THE family of a young Irish charity worker killed in Zanzibar have travelled to the island to attend the trial of the man charged with his killing.
Robert Stringer, 26, from Newcastle, Co Wicklow, was found dead in August 2009 on a beach in Zanzibar, an island in the Indian Ocean 25 miles off Tanzania. He had suffered head injuries and had also been mugged.
A local taxi driver, who had been driving Stringer around the island, has been charged with his killing. Othman Hamed Khamis, a Zanzibar local, is due to stand trial tomorrow. It is understood police believe he had two accomplices who have since fled the island.

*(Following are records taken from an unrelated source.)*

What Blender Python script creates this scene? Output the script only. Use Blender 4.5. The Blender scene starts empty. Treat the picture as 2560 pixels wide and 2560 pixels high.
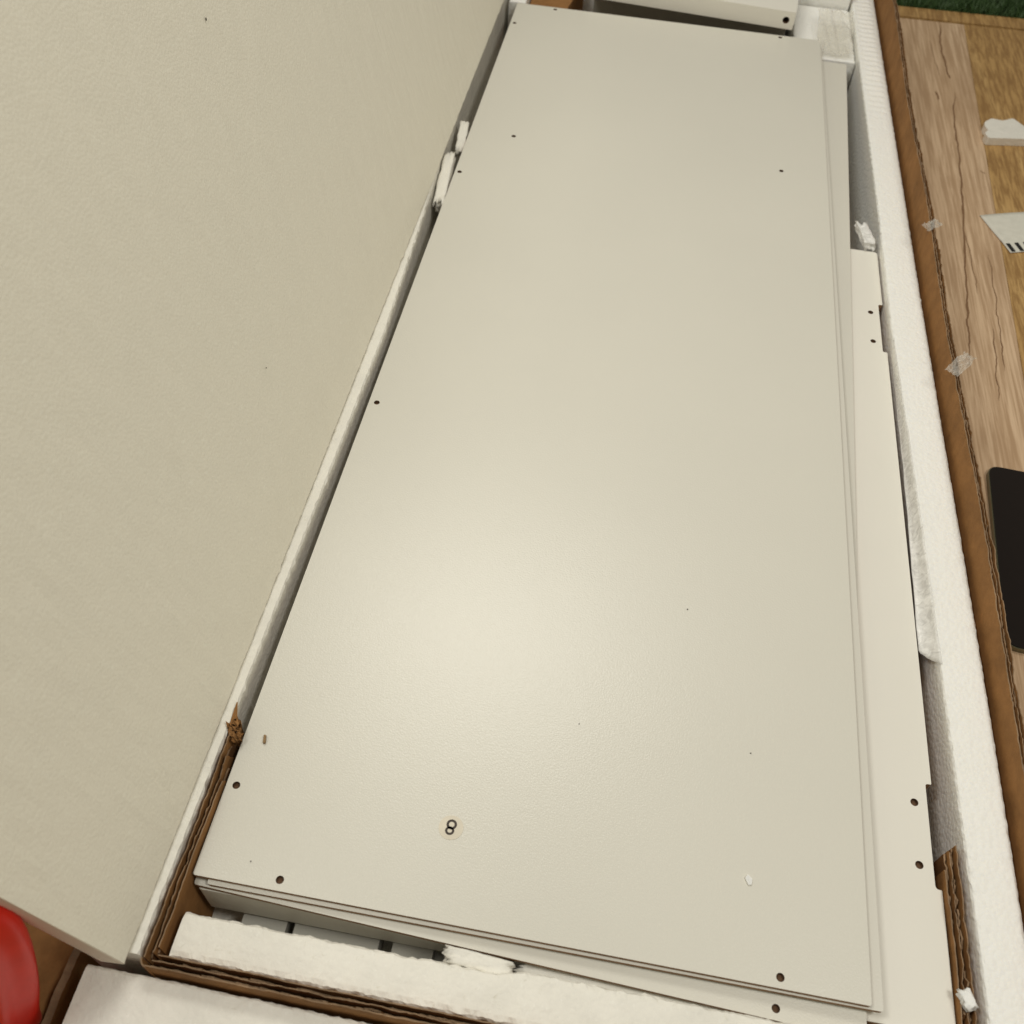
import bpy, bmesh, math, random
from mathutils import Vector, Matrix, noise

random.seed(7)
S = bpy.context.scene
COL = S.collection

# ------------------------------------------------------------------ camera
# world: floor z = 0, the top furniture panel's upper face at z = Z0
Z0 = 0.13
cam_d = bpy.data.cameras.new('camera')
cam = bpy.data.objects.new('camera', cam_d)
COL.objects.link(cam)
RIGHT = Vector((0.98450732, 0.16985472, 0.04352836))
DOWN = Vector((0.15999436, -0.76863303, -0.61935859))
FWD = Vector((-0.07174364, 0.61672736, -0.78390064))
m = Matrix.Identity(4)
for i in range(3):
    m[i][0], m[i][1], m[i][2] = RIGHT[i], -DOWN[i], -FWD[i]
m.translation = Vector((0.24279, -0.19905, 0.74511 + Z0))
cam.matrix_world = m
cam_d.sensor_width = 36.0
cam_d.lens = 34.22
cam_d.clip_start = 0.01
cam_d.clip_end = 60
cam_d.dof.use_dof = True
cam_d.dof.focus_distance = 0.90
cam_d.dof.aperture_fstop = 9.0
S.camera = cam
S.cycles.max_bounces = 6
S.cycles.diffuse_bounces = 4
S.cycles.glossy_bounces = 3
S.cycles.transparent_max_bounces = 6
S.cycles.caustics_reflective = False
S.cycles.caustics_refractive = False

# ------------------------------------------------------------------ world and lamps
W = bpy.data.worlds.new('World')
S.world = W
W.use_nodes = True
bg = W.node_tree.nodes['Background']
bg.inputs[0].default_value = (1.0, 0.92, 0.75, 1)
bg.inputs[1].default_value = 0.18


def lamp(name, loc, target, size, energy, color):
    d = bpy.data.lights.new(name, 'AREA')
    d.shape = 'ELLIPSE'
    d.size, d.size_y = size
    d.energy = energy
    d.color = color
    o = bpy.data.objects.new(name, d)
    COL.objects.link(o)
    o.location = loc
    o.rotation_euler = (Vector(target) - Vector(loc)).to_track_quat('-Z', 'Y').to_euler()
    return o


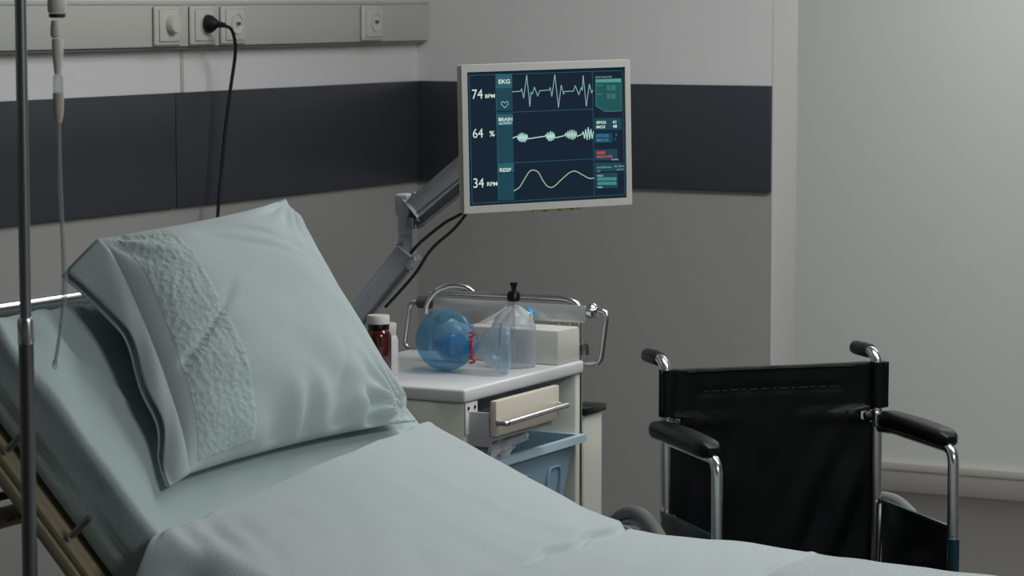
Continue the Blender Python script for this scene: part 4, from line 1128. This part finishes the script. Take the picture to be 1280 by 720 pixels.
# ------------------------------------------------------------------ camera
cam = bpy.data.cameras.new('camera'); co = bpy.data.objects.new('camera', cam); COL.objects.link(co)
co.location = (3.93678, -6.96917, 1.65)
yaw = radians(27.6)
co.rotation_euler = (pi / 2 - math.atan(360 / 3640.0), 0, yaw)
cam.sensor_width = 36; cam.lens = 3640.0 / 1280 * 36
cam.clip_start = 0.05; cam.clip_end = 50
cam.dof.use_dof = True; cam.dof.focus_distance = 5.6; cam.dof.aperture_fstop = 13
SC.camera = co
SC.view_settings.view_transform = 'Standard'; SC.view_settings.look = 'None'
SC.view_settings.exposure = -0.04; SC.view_settings.gamma = 1.0; SC.view_settings.use_curve_mapping = False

A signal from Stringer's mobile phone, which was stolen in the mugging along with his shoes and money, was picked up in South Africa shortly after his death. Because of the lack of a reliable public transport system in Zanzibar, tourists to the island tend to hire taxi drivers to travel around.
The charity worker's parents, Keith and Josephine, as well as his two younger brothers, Peter, 26, and Graham, 24, are in Zanzibar awaiting Khamis's trial.
"Robert had the biggest heart of anyone you could ever meet. He just wanted to help people and give something back. The reason he had travelled to Zanzibar was to try and arrange a local music festival and some of his friends from Ireland were going to travel over to help him," his aunt Frances Stephenson told the Sunday Tribune. "He was a very special guy. If you met him you would remember him."
Stringer was a qualified engineer but his real passion was music and event management. He had completed a five-week volunteer mission in Tanzania with the charity Camara, which donates second-hand computers to African countries.
The organisation takes in second-hand computers that have been discarded by Irish organisations, businesses and individuals, refurbishes them and sends them to schools and colleges in sub-Saharan Africa.
The family were only informed about Khamis's trial a week ago and rushed out to Zanzibar as soon as they could. Khamis was arrested within days of Stringer's death almost a year-and-a-half ago.
"There has been a lot of delay and uncertainly over the progression of court proceedings, which has been very hard for the family," said Stephenson. "Most of all, they just don't want another family to go through their pain of being unsure of what's going on."